_Written instruction_.
Please give back word for word the lines below, from the first one through the one with "link('wall_back', bm, M_WHITE, kind='structure')".

_Supplied data_.

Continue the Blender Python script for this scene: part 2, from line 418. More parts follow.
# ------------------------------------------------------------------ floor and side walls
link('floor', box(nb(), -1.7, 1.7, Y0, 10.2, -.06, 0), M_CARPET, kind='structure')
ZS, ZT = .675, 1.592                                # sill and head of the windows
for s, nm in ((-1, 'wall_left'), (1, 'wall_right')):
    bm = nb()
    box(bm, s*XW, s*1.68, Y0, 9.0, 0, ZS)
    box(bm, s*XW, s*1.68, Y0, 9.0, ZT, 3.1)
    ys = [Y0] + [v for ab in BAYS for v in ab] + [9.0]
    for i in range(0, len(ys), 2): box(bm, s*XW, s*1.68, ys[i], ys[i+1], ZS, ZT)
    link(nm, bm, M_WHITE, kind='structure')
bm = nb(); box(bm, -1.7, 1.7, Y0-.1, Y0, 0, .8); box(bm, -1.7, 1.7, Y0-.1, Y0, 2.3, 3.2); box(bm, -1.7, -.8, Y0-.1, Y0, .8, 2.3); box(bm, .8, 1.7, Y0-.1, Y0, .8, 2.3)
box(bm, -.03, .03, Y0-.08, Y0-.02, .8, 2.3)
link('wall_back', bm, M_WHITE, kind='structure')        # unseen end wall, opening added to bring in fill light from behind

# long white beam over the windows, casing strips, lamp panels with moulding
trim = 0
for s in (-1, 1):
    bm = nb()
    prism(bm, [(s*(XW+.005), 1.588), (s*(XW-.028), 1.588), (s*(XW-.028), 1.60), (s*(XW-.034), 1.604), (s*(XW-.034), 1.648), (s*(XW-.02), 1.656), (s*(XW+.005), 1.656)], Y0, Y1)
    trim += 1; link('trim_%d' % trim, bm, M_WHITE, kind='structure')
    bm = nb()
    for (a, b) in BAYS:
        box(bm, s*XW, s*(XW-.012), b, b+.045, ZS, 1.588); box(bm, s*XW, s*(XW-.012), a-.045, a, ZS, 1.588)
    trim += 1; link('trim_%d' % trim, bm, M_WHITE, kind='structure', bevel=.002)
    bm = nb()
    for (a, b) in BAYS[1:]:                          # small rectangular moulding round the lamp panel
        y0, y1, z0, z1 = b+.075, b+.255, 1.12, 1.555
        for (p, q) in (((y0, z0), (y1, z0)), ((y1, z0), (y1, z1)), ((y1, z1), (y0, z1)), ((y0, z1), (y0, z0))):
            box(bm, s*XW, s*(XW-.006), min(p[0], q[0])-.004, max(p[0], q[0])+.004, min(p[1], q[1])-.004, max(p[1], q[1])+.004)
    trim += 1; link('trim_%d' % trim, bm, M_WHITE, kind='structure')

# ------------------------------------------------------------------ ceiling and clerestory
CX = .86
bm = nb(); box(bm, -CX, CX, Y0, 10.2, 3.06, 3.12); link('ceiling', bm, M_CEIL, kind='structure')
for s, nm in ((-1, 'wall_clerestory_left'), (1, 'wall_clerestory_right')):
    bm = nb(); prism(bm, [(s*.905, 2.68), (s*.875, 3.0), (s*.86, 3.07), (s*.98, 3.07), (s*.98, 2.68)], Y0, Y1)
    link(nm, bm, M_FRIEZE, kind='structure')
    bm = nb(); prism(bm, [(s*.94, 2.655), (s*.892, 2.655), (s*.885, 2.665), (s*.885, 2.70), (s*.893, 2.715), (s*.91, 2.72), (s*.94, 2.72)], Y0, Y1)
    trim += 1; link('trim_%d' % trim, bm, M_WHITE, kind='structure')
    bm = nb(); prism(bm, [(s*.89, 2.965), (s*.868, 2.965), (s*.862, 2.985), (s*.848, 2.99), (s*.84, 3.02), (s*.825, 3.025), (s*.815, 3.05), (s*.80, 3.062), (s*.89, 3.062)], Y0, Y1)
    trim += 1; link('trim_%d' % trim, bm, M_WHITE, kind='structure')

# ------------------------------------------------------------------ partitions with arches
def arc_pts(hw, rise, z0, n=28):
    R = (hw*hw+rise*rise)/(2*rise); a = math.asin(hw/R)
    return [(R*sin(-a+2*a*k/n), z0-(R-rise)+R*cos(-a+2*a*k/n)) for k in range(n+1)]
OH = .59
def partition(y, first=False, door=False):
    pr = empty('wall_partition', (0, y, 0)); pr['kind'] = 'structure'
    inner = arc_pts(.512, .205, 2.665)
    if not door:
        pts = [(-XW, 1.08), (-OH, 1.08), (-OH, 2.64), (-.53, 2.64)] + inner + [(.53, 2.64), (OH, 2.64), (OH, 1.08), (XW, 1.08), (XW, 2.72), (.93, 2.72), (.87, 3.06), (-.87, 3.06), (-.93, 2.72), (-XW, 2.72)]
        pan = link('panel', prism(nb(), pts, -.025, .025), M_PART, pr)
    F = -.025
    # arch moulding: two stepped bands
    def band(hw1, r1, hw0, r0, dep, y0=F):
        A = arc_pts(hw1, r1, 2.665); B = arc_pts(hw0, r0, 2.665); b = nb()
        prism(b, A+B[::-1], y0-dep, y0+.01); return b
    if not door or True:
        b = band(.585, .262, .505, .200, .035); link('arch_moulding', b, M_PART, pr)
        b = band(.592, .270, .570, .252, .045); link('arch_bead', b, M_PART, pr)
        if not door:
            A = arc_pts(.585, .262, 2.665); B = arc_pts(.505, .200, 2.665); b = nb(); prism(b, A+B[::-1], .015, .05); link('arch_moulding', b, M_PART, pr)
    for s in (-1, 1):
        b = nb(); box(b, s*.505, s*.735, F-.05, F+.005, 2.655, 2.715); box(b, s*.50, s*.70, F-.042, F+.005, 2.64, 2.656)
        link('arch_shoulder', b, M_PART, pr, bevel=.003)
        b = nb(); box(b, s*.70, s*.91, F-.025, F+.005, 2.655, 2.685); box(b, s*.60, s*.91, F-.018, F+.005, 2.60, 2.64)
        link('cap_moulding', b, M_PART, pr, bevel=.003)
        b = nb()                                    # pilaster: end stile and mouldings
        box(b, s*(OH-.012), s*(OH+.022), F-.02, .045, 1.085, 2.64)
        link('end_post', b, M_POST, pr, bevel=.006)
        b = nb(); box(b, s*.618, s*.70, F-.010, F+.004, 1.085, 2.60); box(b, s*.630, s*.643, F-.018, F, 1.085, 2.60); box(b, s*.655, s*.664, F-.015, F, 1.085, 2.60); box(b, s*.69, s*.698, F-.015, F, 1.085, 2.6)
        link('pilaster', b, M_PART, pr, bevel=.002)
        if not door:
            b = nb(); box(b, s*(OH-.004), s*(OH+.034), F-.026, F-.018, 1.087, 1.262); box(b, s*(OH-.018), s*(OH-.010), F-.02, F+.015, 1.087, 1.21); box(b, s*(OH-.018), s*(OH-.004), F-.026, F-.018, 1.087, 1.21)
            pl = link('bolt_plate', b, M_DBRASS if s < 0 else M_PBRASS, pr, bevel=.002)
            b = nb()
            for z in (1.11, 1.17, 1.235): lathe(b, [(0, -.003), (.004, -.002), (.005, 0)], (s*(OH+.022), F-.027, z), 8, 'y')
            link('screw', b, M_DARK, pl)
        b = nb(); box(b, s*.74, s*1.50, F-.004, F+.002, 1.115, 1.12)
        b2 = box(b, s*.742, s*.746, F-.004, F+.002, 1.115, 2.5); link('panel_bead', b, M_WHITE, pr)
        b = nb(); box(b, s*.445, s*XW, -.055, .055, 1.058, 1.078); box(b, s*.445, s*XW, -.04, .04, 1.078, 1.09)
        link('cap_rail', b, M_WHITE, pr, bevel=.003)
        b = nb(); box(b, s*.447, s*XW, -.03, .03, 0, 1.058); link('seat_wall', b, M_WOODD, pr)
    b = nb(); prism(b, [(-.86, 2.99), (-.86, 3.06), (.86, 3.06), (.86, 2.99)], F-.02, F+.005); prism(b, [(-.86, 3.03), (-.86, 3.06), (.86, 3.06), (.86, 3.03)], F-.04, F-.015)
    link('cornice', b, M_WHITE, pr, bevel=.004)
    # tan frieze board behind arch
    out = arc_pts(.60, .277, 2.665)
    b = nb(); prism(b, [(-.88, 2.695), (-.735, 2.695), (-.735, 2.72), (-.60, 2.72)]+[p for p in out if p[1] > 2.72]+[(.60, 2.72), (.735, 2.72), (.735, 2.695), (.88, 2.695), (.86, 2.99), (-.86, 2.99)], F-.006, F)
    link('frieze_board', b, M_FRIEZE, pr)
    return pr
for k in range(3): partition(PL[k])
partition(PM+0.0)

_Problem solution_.
Continue the Blender Python script for this scene: part 2, from line 418. More parts follow.
# ------------------------------------------------------------------ floor and side walls
link('floor', box(nb(), -1.7, 1.7, Y0, 10.2, -.06, 0), M_CARPET, kind='structure')
ZS, ZT = .675, 1.592                                # sill and head of the windows
for s, nm in ((-1, 'wall_left'), (1, 'wall_right')):
    bm = nb()
    box(bm, s*XW, s*1.68, Y0, 9.0, 0, ZS)
    box(bm, s*XW, s*1.68, Y0, 9.0, ZT, 3.1)
    ys = [Y0] + [v for ab in BAYS for v in ab] + [9.0]
    for i in range(0, len(ys), 2): box(bm, s*XW, s*1.68, ys[i], ys[i+1], ZS, ZT)
    link(nm, bm, M_WHITE, kind='structure')
bm = nb(); box(bm, -1.7, 1.7, Y0-.1, Y0, 0, .8); box(bm, -1.7, 1.7, Y0-.1, Y0, 2.3, 3.2); box(bm, -1.7, -.8, Y0-.1, Y0, .8, 2.3); box(bm, .8, 1.7, Y0-.1, Y0, .8, 2.3)
box(bm, -.03, .03, Y0-.08, Y0-.02, .8, 2.3)
link('wall_back', bm, M_WHITE, kind='structure')        # unseen end wall, opening added to bring in fill light from behind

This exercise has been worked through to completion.